Online cleanup campaign. Photo: VCG

More than 400,000 pieces of vulgar and harmful information were removed and 4,800 websites were shut down in China's internet cleanup campaign, which was jointly launched by six ministries and departments in June, the National Office Against Pornography and Illegal Publications said on Wednesday.

The office has also urged websites and platforms to get rid of more than 20 million pieces of vulgar and harmful information, and remove more than 8 million illegal accounts.

In one example, authorities in Jinhua, East China's Zhejiang Province, investigated a case of a website spreading obscene videos and pictures. Customers were attracted through online shopping platforms to social media for secret deals. In the case, over 8,000 videos and 50,000 pictures were spread, reaching to over 100,000 people, most of whom were minors and students. The main culprit surnamed Jiang was recently sentenced to six years in prison, while another was sentenced to three years in prison.

The campaign focused on crackdown on chaotic phenomena of entertainment circles, minors' addiction to online games, and problems such as online behaviors that disrupt market order. It also targeted actions infringing on users' rights and interests, threatening data security, and violating resource and qualification management regulations.

On May 8, the Cyberspace Administration of China (CAC) revealed a "Clear and Bright" campaign, aiming to crack down on illegal online behaviors, including chaotic phenomena relating to the entertainment sector and irrational behaviors of fan groups.

On August 27, the CAC specified 10 measures aiming at enhancing a sense of urgency to regulate the fan circle culture to safeguard online political and ideological security, and supervise the platforms to implement the measures.

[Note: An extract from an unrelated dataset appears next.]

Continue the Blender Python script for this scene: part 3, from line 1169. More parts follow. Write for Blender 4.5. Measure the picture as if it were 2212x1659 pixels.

The measures include cancelling all ranking lists of entertainers, barring forums that promote fights which lead to chaos, and requesting agencies to better guide fan groups.  

To prevent gaming addiction among minors, China's National Press and Publication Administration, the country's media regulator, on August 30 ordered internet gaming companies to provide just one hour of service to minors from 8-9 pm on Fridays, weekends and official holidays.

"Since the launch of the campaign, the internet environment has been significantly improved, and the order of the network market has become more standardized," said responsible person of the office.

However, problems such as value-oriented deviation and vulgar contents have not been completely contained, indicating that the campaign should continue, the responsible person said.